What if I cared about people but didn’t care what they think of me? What would happen if, instead, I cared about pleasing God? The answer: Peace.
Saturday mornings often see me at my less-than-best. The whole family is together. We sit in our pajamas and eat toast and eggs and talk about home improvement and politics and tractor rides (Luke’s -my son with autism – favorite subject).
Shouldn’t I be pleased?
So many opportunities to strengthen connections and explore opportunities and, maybe, just read a book.
Instead, I’m often moody, wandering from task to task or finding the doings of the birds in the front yard unusually fascinating. Busy work and time wasting layered in a sticky ball of grumpiness.
What I feel inside is tension and conflict, and I’ve finally been able to give it a name: expectations conflicting with desires.
- Should I take my kids to the park? They expect entertainment on Saturday.
- Should I spend an hour researching my project or does my mom need help canning green beans?
- Should I clean the bathroom or can I read a chapter from my favorite Christian author’s latest book? She doesn’t like the hand soap to run out.
Who should I please? And who should I please first? Whose expectations win and when should my desires take a back seat to those expectations?
The thing is, none of these expectations are wrong. But neither are my desires wrong. They’re simply in conflict because I’m unsure how to prioritize my responses.
Can I please everyone and myself? I already know there’s not enough hours in the day and there’s not enough me in the hours to please everyone. How do I decide what expectations or desires to meet?
Conflicting priorities, troubled heart.
Then I thought: What if I cared about people but didn’t care what they think of me? What if I only cared about pleasing God?
Peter and fellow apostles were arrested for healing the sick and lame in Jesus’s name and for preaching the gospel. After an angel arranged a divine jailbreak, the jailbirds wasted no time heading straight back to preach at the temple.
There the temple officers found them and hauled the stubborn apostles before the religious leaders.
“Did we not strictly command you not to teach in this name? And look, you have filled Jerusalem with your doctrine, and intend to bring this Man’s blood on us!”
But Peter and the other apostles answered and said: “We ought to obey God rather than men.” Acts 5:28-29 NKJV
Peter and the apostles only had to please One. And because they trusted God and experienced His power, deliverance and salvation, they were unafraid to dismiss the expectations of others.
But what if they hadn’t submitted themselves to pleasing God first?
- Peter and the apostles might have agreed not to preach in the temple on certain days. How many people would’ve missed hearing the good news of Jesus?
- Peter might have agreed to water down his preaching on Jesus’s crucifixion and resurrection so the religious leaders wouldn’t be embarrassed.
- Peter might have apologized for upsetting the Pharisees and Sadduccees.
- Peter might have avoided preaching in public spaces and to large crowds.
- Peter might have decided he deserved a vacation after his sojourn in jail.
But Peter chose to please One.
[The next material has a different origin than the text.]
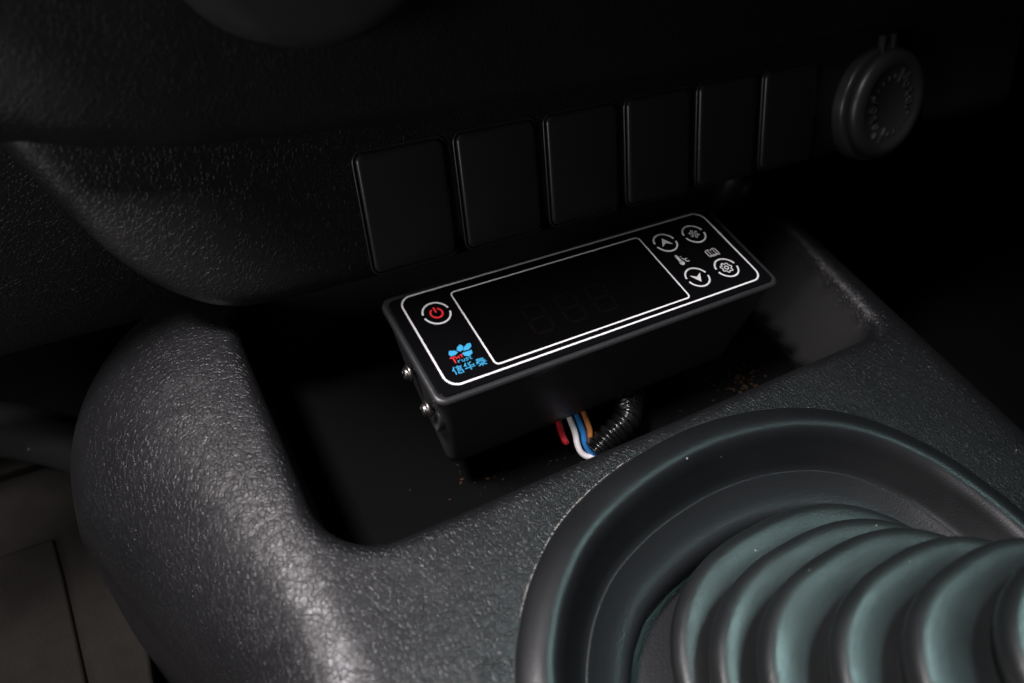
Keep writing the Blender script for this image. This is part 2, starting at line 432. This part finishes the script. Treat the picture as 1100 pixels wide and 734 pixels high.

How many souls are in heaven today because Peter purposed in his heart to please One?
What if our overwhelm could be overcome by the peace of pleasing only One? One to please. One to serve. One set of priorities.
Pleasing only One won’t excuse us from suffering for the gospel (ask the apostle Paul) or from stubbing our toes or blowing a tire 200 miles from home. That’s just life.
But pleasing only One promises a gift we could all use in these troubled times: peace.
Your turn: Grab a journal or open the notes app on your phone and write down what’s overwhelming you today. Prayerfully consider whether some of the items/events/tasks competing for your attention are a result of trying to please everyone. Then ask yourself what you might delete or add to your calendar if your only goal was to please God. How have your priorities changed?